━━━ RECORDS FOR PROCESSING

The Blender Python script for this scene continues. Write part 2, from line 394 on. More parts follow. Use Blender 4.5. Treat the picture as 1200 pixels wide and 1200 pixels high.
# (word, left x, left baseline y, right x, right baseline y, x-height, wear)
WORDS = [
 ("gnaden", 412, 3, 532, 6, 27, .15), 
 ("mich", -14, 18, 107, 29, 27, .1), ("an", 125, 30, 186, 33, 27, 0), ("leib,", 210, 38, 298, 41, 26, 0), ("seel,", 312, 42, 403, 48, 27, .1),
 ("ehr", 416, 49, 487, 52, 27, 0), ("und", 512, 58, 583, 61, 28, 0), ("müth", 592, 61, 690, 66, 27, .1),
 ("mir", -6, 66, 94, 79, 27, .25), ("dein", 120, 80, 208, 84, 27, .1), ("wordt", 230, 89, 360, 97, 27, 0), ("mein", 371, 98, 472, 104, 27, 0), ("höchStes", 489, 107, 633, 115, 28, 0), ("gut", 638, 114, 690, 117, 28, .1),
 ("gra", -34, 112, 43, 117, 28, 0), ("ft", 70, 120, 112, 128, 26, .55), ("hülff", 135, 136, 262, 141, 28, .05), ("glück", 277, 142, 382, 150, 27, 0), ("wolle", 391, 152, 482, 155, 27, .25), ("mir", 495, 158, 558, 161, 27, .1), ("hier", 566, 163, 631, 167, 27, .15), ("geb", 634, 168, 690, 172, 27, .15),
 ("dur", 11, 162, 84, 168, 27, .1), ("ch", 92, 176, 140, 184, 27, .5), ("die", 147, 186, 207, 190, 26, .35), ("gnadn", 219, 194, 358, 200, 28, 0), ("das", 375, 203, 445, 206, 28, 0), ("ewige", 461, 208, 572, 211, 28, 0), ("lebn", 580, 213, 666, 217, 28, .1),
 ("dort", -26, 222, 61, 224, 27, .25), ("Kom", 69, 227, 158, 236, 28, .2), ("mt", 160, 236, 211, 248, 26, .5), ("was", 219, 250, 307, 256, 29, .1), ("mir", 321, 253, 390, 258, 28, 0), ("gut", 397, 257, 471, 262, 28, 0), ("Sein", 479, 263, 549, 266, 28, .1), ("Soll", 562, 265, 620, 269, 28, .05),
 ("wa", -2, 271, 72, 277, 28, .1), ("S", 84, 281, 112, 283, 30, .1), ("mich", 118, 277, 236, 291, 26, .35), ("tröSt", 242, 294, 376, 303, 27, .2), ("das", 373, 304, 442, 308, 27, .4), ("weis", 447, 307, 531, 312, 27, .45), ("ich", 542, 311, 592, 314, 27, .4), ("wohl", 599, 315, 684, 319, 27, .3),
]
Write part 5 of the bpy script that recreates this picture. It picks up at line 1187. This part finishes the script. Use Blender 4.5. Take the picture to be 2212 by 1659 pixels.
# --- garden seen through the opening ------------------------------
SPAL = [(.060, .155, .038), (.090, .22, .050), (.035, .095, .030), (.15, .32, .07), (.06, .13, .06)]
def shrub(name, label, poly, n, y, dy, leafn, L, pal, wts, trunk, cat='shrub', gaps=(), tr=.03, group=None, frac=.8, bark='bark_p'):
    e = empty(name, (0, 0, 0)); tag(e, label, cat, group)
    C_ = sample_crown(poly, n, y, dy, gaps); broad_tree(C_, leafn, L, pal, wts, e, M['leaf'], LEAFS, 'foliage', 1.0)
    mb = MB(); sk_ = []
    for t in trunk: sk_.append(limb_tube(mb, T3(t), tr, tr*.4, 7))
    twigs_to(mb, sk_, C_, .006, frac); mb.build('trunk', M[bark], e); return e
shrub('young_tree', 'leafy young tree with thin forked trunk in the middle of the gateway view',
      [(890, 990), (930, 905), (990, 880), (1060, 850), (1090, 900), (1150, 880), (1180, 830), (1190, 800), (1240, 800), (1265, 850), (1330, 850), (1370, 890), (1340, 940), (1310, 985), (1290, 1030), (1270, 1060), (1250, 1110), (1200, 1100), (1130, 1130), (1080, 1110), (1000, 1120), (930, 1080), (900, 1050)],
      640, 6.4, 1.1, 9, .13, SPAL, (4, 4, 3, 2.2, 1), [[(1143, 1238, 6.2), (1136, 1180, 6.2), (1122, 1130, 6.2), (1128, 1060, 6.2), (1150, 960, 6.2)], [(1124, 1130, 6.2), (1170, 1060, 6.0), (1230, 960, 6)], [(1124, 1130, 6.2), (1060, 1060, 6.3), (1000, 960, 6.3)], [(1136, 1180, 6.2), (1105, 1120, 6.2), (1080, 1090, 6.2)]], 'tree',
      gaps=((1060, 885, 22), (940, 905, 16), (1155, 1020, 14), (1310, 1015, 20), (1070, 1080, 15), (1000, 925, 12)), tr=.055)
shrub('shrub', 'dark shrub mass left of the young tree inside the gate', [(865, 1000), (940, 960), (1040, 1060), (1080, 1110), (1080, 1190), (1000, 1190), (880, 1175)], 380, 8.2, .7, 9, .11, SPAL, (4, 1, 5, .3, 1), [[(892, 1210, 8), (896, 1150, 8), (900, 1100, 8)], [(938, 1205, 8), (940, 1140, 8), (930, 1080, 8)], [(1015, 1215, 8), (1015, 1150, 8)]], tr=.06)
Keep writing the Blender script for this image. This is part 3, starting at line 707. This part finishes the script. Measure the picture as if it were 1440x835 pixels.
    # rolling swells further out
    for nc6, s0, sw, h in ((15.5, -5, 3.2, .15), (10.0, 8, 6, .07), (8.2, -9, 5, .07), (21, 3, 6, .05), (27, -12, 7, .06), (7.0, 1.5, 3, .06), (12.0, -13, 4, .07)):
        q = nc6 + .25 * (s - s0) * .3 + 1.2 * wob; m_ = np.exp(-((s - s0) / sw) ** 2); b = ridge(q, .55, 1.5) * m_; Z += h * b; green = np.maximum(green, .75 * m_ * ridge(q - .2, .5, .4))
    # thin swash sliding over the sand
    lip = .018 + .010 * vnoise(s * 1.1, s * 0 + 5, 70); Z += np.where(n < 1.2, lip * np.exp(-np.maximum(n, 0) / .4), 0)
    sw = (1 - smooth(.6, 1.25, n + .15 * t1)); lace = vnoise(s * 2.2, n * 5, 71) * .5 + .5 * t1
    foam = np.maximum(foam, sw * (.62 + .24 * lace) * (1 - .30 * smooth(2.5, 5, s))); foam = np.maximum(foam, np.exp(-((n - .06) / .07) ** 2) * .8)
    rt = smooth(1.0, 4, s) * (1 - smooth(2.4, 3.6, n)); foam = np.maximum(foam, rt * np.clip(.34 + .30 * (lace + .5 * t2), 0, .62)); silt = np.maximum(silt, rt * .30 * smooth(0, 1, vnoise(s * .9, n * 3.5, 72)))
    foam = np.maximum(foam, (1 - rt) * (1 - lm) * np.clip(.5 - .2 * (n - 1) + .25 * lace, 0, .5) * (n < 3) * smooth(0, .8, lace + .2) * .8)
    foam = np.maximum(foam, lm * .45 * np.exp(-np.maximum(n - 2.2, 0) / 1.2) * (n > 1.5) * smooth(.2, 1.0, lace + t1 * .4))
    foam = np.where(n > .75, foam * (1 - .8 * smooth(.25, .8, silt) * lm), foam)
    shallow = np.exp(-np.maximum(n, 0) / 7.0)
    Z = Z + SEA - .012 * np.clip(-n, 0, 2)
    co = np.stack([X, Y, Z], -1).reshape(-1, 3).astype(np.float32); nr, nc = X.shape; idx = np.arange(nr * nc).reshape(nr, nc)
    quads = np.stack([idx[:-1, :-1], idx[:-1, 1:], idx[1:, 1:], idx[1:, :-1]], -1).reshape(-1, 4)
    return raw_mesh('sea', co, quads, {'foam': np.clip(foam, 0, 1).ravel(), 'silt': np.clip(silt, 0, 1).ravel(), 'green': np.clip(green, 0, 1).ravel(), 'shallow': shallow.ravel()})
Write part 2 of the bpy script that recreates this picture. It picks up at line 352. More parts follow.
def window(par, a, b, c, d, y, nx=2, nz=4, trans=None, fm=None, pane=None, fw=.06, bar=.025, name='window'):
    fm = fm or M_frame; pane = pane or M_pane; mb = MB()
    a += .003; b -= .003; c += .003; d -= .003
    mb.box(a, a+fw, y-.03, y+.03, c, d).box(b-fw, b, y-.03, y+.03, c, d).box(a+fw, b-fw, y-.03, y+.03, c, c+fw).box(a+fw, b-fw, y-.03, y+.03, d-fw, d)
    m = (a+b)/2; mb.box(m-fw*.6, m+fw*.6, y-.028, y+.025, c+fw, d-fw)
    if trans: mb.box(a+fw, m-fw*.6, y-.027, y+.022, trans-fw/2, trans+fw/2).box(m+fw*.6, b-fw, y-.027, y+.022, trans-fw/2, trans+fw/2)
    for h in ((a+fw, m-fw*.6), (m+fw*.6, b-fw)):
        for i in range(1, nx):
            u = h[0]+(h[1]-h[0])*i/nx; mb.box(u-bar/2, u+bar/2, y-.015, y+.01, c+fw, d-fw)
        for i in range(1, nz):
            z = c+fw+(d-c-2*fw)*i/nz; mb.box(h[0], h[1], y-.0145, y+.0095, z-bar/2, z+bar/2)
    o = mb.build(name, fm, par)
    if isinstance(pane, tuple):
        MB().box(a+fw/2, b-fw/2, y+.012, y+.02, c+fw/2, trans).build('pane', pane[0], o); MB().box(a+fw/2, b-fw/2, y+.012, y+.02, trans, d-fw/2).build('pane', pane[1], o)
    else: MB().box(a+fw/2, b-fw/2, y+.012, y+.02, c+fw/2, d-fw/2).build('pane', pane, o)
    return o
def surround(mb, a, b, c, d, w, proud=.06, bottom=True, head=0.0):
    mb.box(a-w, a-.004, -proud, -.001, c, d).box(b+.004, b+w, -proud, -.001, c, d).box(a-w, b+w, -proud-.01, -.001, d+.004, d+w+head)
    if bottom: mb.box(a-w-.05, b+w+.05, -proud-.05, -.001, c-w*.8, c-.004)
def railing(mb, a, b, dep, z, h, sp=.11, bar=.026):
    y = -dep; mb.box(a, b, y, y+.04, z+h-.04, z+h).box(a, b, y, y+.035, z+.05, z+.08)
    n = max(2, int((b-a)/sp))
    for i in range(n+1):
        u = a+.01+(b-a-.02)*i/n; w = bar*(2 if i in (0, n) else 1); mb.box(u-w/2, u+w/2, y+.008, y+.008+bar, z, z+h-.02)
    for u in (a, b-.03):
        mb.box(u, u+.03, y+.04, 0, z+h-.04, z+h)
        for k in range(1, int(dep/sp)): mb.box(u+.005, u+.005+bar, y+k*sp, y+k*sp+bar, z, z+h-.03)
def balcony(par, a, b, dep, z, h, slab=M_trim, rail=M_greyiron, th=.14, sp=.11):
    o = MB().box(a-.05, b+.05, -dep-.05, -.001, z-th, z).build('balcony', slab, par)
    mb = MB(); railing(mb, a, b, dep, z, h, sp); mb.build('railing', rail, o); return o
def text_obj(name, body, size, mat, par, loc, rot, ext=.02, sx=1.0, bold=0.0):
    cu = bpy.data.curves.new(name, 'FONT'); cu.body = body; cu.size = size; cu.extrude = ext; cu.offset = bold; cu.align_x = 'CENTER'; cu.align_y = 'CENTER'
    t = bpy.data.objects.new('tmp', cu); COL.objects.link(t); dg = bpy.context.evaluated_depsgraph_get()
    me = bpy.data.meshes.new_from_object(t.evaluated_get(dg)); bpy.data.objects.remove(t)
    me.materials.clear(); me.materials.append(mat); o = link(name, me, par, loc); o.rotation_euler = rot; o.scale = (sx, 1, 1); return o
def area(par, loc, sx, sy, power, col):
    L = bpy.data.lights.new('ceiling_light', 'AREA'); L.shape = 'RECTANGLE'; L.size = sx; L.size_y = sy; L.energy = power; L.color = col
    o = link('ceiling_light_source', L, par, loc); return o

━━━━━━

DIRECTIVE: Copy each line containing the word "finishes" from the data.

OUTPUT FOR THIS EXERCISE:
Write part 5 of the bpy script that recreates this picture. It picks up at line 1187. This part finishes the script. Use Blender 4.5. Take the picture to be 2212 by 1659 pixels.
Keep writing the Blender script for this image. This is part 3, starting at line 707. This part finishes the script. Measure the picture as if it were 1440x835 pixels.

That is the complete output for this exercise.